DATA SEGMENT:
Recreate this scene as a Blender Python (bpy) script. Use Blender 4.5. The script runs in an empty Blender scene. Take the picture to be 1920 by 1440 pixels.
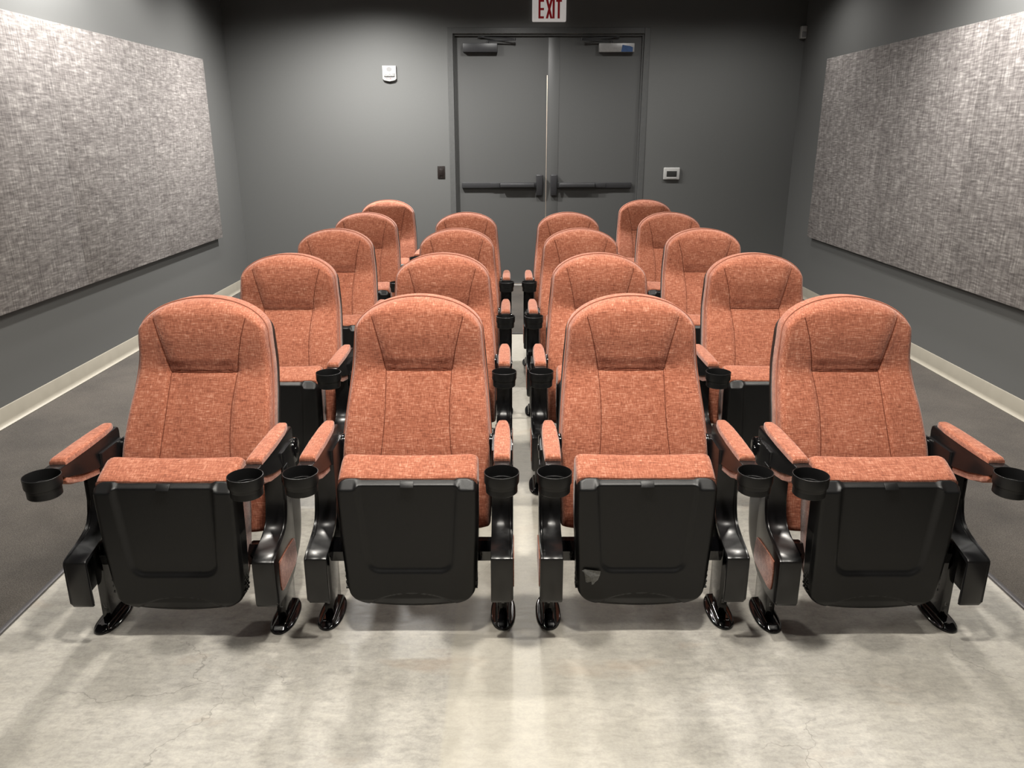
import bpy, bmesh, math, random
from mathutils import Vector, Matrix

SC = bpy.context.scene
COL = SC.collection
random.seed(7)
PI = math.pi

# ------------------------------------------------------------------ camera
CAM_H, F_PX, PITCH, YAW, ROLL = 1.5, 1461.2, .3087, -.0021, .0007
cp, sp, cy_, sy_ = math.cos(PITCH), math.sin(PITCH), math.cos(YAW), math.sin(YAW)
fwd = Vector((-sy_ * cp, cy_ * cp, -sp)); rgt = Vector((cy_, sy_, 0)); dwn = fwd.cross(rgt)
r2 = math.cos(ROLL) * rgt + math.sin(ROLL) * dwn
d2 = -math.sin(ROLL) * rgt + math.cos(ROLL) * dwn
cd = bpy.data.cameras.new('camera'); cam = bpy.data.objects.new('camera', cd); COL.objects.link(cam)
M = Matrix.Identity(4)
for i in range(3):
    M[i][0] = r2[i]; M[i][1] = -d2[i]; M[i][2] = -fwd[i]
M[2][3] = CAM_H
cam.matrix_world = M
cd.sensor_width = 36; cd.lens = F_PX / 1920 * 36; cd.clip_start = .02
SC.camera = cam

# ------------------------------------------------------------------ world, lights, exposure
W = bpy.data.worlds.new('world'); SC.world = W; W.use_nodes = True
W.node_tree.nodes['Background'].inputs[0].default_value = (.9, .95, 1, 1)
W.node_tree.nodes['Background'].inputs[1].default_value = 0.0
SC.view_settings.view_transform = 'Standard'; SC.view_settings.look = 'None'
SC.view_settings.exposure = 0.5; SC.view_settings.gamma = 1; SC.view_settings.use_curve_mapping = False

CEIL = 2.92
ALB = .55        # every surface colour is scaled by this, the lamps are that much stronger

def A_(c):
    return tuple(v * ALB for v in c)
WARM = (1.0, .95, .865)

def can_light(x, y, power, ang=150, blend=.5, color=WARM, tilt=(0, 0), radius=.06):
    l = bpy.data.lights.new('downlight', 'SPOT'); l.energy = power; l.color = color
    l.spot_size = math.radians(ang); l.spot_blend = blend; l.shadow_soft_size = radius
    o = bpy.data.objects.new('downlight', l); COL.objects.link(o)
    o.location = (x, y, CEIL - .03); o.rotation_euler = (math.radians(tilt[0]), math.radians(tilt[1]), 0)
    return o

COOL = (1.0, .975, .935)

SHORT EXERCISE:
Write out the material above again, word for word, minus its pictures.

THE COMPLETED TASK:
Recreate this scene as a Blender Python (bpy) script. Use Blender 4.5. The script runs in an empty Blender scene. Take the picture to be 1920 by 1440 pixels.
import bpy, bmesh, math, random
from mathutils import Vector, Matrix

SC = bpy.context.scene
COL = SC.collection
random.seed(7)
PI = math.pi

# ------------------------------------------------------------------ camera
CAM_H, F_PX, PITCH, YAW, ROLL = 1.5, 1461.2, .3087, -.0021, .0007
cp, sp, cy_, sy_ = math.cos(PITCH), math.sin(PITCH), math.cos(YAW), math.sin(YAW)
fwd = Vector((-sy_ * cp, cy_ * cp, -sp)); rgt = Vector((cy_, sy_, 0)); dwn = fwd.cross(rgt)
r2 = math.cos(ROLL) * rgt + math.sin(ROLL) * dwn
d2 = -math.sin(ROLL) * rgt + math.cos(ROLL) * dwn
cd = bpy.data.cameras.new('camera'); cam = bpy.data.objects.new('camera', cd); COL.objects.link(cam)
M = Matrix.Identity(4)
for i in range(3):
    M[i][0] = r2[i]; M[i][1] = -d2[i]; M[i][2] = -fwd[i]
M[2][3] = CAM_H
cam.matrix_world = M
cd.sensor_width = 36; cd.lens = F_PX / 1920 * 36; cd.clip_start = .02
SC.camera = cam

# ------------------------------------------------------------------ world, lights, exposure
W = bpy.data.worlds.new('world'); SC.world = W; W.use_nodes = True
W.node_tree.nodes['Background'].inputs[0].default_value = (.9, .95, 1, 1)
W.node_tree.nodes['Background'].inputs[1].default_value = 0.0
SC.view_settings.view_transform = 'Standard'; SC.view_settings.look = 'None'
SC.view_settings.exposure = 0.5; SC.view_settings.gamma = 1; SC.view_settings.use_curve_mapping = False

CEIL = 2.92
ALB = .55        # every surface colour is scaled by this, the lamps are that much stronger

def A_(c):
    return tuple(v * ALB for v in c)
WARM = (1.0, .95, .865)

def can_light(x, y, power, ang=150, blend=.5, color=WARM, tilt=(0, 0), radius=.06):
    l = bpy.data.lights.new('downlight', 'SPOT'); l.energy = power; l.color = color
    l.spot_size = math.radians(ang); l.spot_blend = blend; l.shadow_soft_size = radius
    o = bpy.data.objects.new('downlight', l); COL.objects.link(o)
    o.location = (x, y, CEIL - .03); o.rotation_euler = (math.radians(tilt[0]), math.radians(tilt[1]), 0)
    return o

COOL = (1.0, .975, .935)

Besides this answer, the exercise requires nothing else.